Mycelium and Rockets

It stands out amidst its surroundings, rising from the ground and shooting for the sky. Its shape is cylindrical with a bulbous cone on top. No, I am not talking about Blue Origin’s rocket New Shepard (although this is where I am going). And I am surely not talking about a phallic meme… do we really need another dick joke? What I am talking about are mushrooms, fungi, mycelium, and their connection to space exploration. While I can see the easy target, it is unfortunate that as a society that debates quantum physic and philosophizes on the meaning of life, we are still stuck at drawing penises on bathroom walls (Facebook in today’s terminology) I wonder if social media isn’t just a more glorified version of the high school bathroom! Anyhow, I am getting away from where I want to go… mushrooms and Space… Yes!

If there is one thing for sure, nature doesn’t do anything just for the fun of it. Everything has a function and if beauty is part of it, then it is collateral, not intentional. Looking across the world of living organisms on Earth, the stalky shape topped with a bulb can be found where life needs to be seeded and spread. And for an organism that is a billion years old, you would think that mycelium would come up with a better shape to create a fruit. Thinking of it, when the mammals took over the Earth, one would hope that billions of years of evolution would bring some insight and create a new inspiring design at spreading and seeding life.

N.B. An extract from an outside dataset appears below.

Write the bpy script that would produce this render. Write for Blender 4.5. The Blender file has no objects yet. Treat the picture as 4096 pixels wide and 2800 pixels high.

But there might be more to this phallic shape than we would like to admit. There seems to be something that nature has crafted intentionally. Maybe, just maybe, the shape of New Shepard has nothing to do with a billionaire compensating for something, but rather it is rooted in the fundamentals of life, how it spreads on Earth, and how it will spread into Space! Would it be a stretch if we agreed that we are simply the extension of mycelium and our rockets are the new mushroom? Is it wrong to claim we haven’t re-invented the wheel but simply elevated a billion-year-old process to a new height? If we are to go into space and expand the reach of Life, wouldn’t it make sense to do it the way that mycelium has been doing it since the dawn of time, by building giant mushrooms that rise from the ground and shoot for the stars? Just asking…

PS. If you haven’t watched Fantastic Fungi on Netflix, with Paul Stamet, I totally recommend it. And if you don’t see the connection between mycelium, mushrooms, us, and our rockets, then let me write it on a bathroom wall, perhaps it will make more sense.